| PROMPT |
Print exactly the lines from the first one down to the line that contains "PI = math.pi", both included, and skip the pictures.

##########

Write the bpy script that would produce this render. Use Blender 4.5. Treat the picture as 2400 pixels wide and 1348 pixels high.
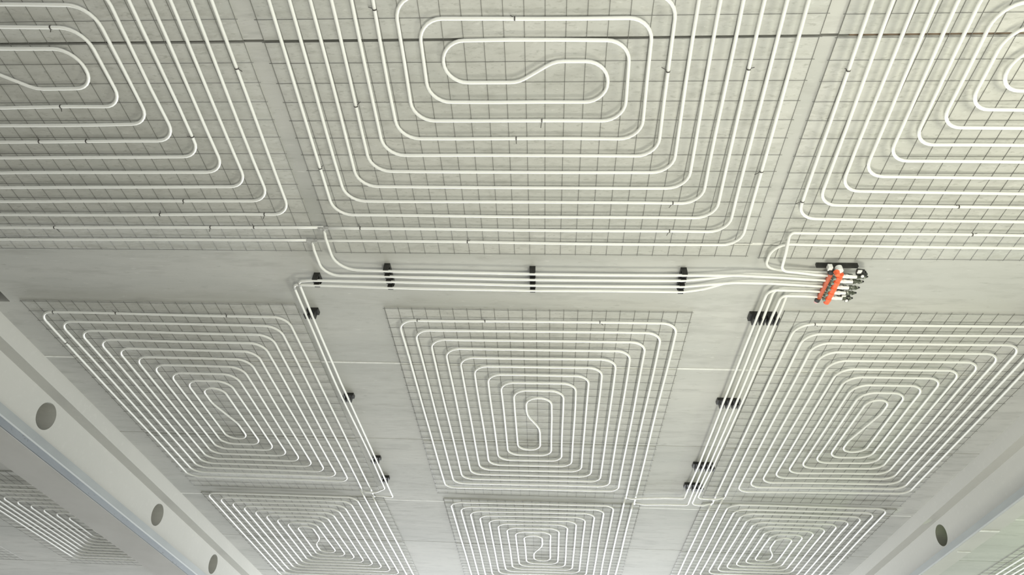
import bpy, math, random
from mathutils import Vector, Matrix
random.seed(7)
for o in list(bpy.data.objects): bpy.data.objects.remove(o)
scene = bpy.context.scene
COL = scene.collection
PI = math.pi

# ------------------------------------------------------------------ camera
EYE = 1.6                     # lens height above the floor
CEIL = EYE + 2.6              # underside of the concrete planks
cam = bpy.data.cameras.new('camera'); camo = bpy.data.objects.new('camera', cam); COL.objects.link(camo)
cam.sensor_width = 36; cam.lens = 1550/2400*36; cam.clip_start = .05; cam.clip_end = 200
yaw, pitch, roll = -0.0791962, 0.709083, 0.0639614
r0 = Vector((math.cos(yaw), -math.sin(yaw), 0)); f0 = Vector((math.sin(yaw), math.cos(yaw), 0)); z0 = Vector((0, 0, 1))
fw = f0*math.cos(pitch) + z0*math.sin(pitch); up = -f0*math.sin(pitch) + z0*math.cos(pitch)
cx = r0*math.cos(roll) + up*math.sin(roll); cy = -r0*math.sin(roll) + up*math.cos(roll)
m = Matrix((cx, cy, -fw)).transposed().to_4x4(); m.translation = (0, 0, EYE)
camo.matrix_world = m
scene.camera = camo

# ------------------------------------------------------------------ light
w = bpy.data.worlds.new('world'); scene.world = w; w.use_nodes = True
bg = w.node_tree.nodes['Background']; bg.inputs[0].default_value = (.95, .97, 1, 1); bg.inputs[1].default_value = .98
def area(name, loc, target, size, sizey, power, col):
    l = bpy.data.lights.new(name, 'AREA'); l.shape = 'RECTANGLE'; l.size = size; l.size_y = sizey
    l.energy = power; l.color = col
    o = bpy.data.objects.new(name, l); COL.objects.link(o); o.location = loc
    o.rotation_euler = (Vector(target) - Vector(loc)).to_track_quat('-Z', 'Y').to_euler()
    return o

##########

| SOLVED EXERCISE |
Write the bpy script that would produce this render. Use Blender 4.5. Treat the picture as 2400 pixels wide and 1348 pixels high.
import bpy, math, random
from mathutils import Vector, Matrix
random.seed(7)
for o in list(bpy.data.objects): bpy.data.objects.remove(o)
scene = bpy.context.scene
COL = scene.collection
PI = math.pi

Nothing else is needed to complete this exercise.